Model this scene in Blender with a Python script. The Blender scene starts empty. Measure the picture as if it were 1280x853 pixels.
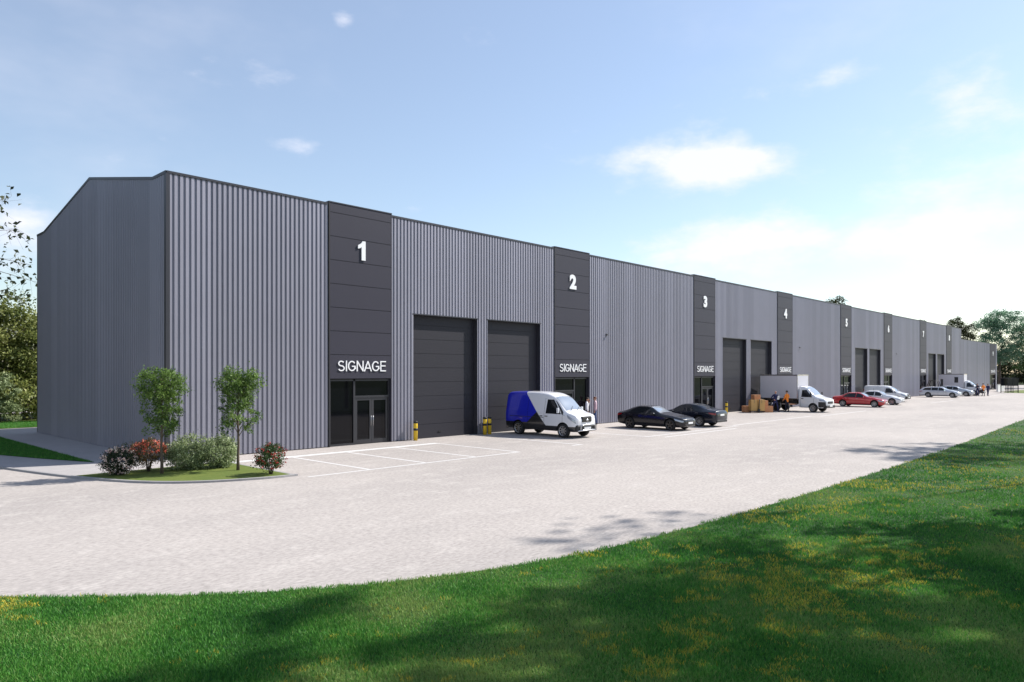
import bpy, bmesh, math, random
import numpy as np
from mathutils import Vector, Matrix
R = math.radians
random.seed(7)
rng = np.random.default_rng(11)
scene = bpy.context.scene
COL = scene.collection
D = bpy.data

# ------------------------------------------------------------------ materials
def nn(nt, typ, **kw):
    n = nt.nodes.new(typ)
    for k, v in kw.items():
        if k.startswith('i_'):
            n.inputs[k[2:].replace('_', ' ')].default_value = v
        else:
            setattr(n, k, v)
    return n

def base_mat(name):
    m = D.materials.new(name); m.use_nodes = True
    nt = m.node_tree
    b = nt.nodes['Principled BSDF']
    return m, nt, b

def pbr(name, col, rough=.5, metal=0., spec=.5, var=.08, scale=6., coat=0., bump=0., bscale=60., alpha=1., rvar=0.):
    """plain paint / metal / plastic with slight uneven tone"""
    m, nt, b = base_mat(name)
    L = nt.links.new
    c = tuple(col) + (1,)
    b.inputs['Roughness'].default_value = rough
    b.inputs['Metallic'].default_value = metal
    b.inputs['Specular IOR Level'].default_value = spec
    b.inputs['Coat Weight'].default_value = coat
    b.inputs['Coat Roughness'].default_value = .04
    tc = nn(nt, 'ShaderNodeTexCoord')
    if var > 0:
        nz = nn(nt, 'ShaderNodeTexNoise', i_Scale=scale, i_Detail=6.)
        L(tc.outputs['Object'], nz.inputs['Vector'])
        mx = nn(nt, 'ShaderNodeMix', data_type='RGBA')
        mx.inputs['A'].default_value = tuple(x*(1-var) for x in col)+(1,)
        mx.inputs['B'].default_value = tuple(min(1, x*(1+var)) for x in col)+(1,)
        L(nz.outputs['Fac'], mx.inputs['Factor'])
        L(mx.outputs['Result'], b.inputs['Base Color'])
        if rvar:
            mr = nn(nt, 'ShaderNodeMapRange')
            mr.inputs['From Min'].default_value = .3; mr.inputs['From Max'].default_value = .7
            mr.inputs['To Min'].default_value = rough-rvar; mr.inputs['To Max'].default_value = rough+rvar
            L(nz.outputs['Fac'], mr.inputs['Value']); L(mr.outputs['Result'], b.inputs['Roughness'])
    else:
        b.inputs['Base Color'].default_value = c
    if bump > 0:
        n2 = nn(nt, 'ShaderNodeTexNoise', i_Scale=bscale, i_Detail=4.)
        L(tc.outputs['Object'], n2.inputs['Vector'])
        bp = nn(nt, 'ShaderNodeBump', i_Strength=bump, i_Distance=.01)
        L(n2.outputs['Fac'], bp.inputs['Height']); L(bp.outputs['Normal'], b.inputs['Normal'])
    return m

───

Restate the full listing verbatim and drop every picture.

Model this scene in Blender with a Python script. The Blender scene starts empty. Measure the picture as if it were 1280x853 pixels.
import bpy, bmesh, math, random
import numpy as np
from mathutils import Vector, Matrix
R = math.radians
random.seed(7)
rng = np.random.default_rng(11)
scene = bpy.context.scene
COL = scene.collection
D = bpy.data

# ------------------------------------------------------------------ materials
def nn(nt, typ, **kw):
    n = nt.nodes.new(typ)
    for k, v in kw.items():
        if k.startswith('i_'):
            n.inputs[k[2:].replace('_', ' ')].default_value = v
        else:
            setattr(n, k, v)
    return n

def base_mat(name):
    m = D.materials.new(name); m.use_nodes = True
    nt = m.node_tree
    b = nt.nodes['Principled BSDF']
    return m, nt, b

def pbr(name, col, rough=.5, metal=0., spec=.5, var=.08, scale=6., coat=0., bump=0., bscale=60., alpha=1., rvar=0.):
    """plain paint / metal / plastic with slight uneven tone"""
    m, nt, b = base_mat(name)
    L = nt.links.new
    c = tuple(col) + (1,)
    b.inputs['Roughness'].default_value = rough
    b.inputs['Metallic'].default_value = metal
    b.inputs['Specular IOR Level'].default_value = spec
    b.inputs['Coat Weight'].default_value = coat
    b.inputs['Coat Roughness'].default_value = .04
    tc = nn(nt, 'ShaderNodeTexCoord')
    if var > 0:
        nz = nn(nt, 'ShaderNodeTexNoise', i_Scale=scale, i_Detail=6.)
        L(tc.outputs['Object'], nz.inputs['Vector'])
        mx = nn(nt, 'ShaderNodeMix', data_type='RGBA')
        mx.inputs['A'].default_value = tuple(x*(1-var) for x in col)+(1,)
        mx.inputs['B'].default_value = tuple(min(1, x*(1+var)) for x in col)+(1,)
        L(nz.outputs['Fac'], mx.inputs['Factor'])
        L(mx.outputs['Result'], b.inputs['Base Color'])
        if rvar:
            mr = nn(nt, 'ShaderNodeMapRange')
            mr.inputs['From Min'].default_value = .3; mr.inputs['From Max'].default_value = .7
            mr.inputs['To Min'].default_value = rough-rvar; mr.inputs['To Max'].default_value = rough+rvar
            L(nz.outputs['Fac'], mr.inputs['Value']); L(mr.outputs['Result'], b.inputs['Roughness'])
    else:
        b.inputs['Base Color'].default_value = c
    if bump > 0:
        n2 = nn(nt, 'ShaderNodeTexNoise', i_Scale=bscale, i_Detail=4.)
        L(tc.outputs['Object'], n2.inputs['Vector'])
        bp = nn(nt, 'ShaderNodeBump', i_Strength=bump, i_Distance=.01)
        L(n2.outputs['Fac'], bp.inputs['Height']); L(bp.outputs['Normal'], b.inputs['Normal'])
    return m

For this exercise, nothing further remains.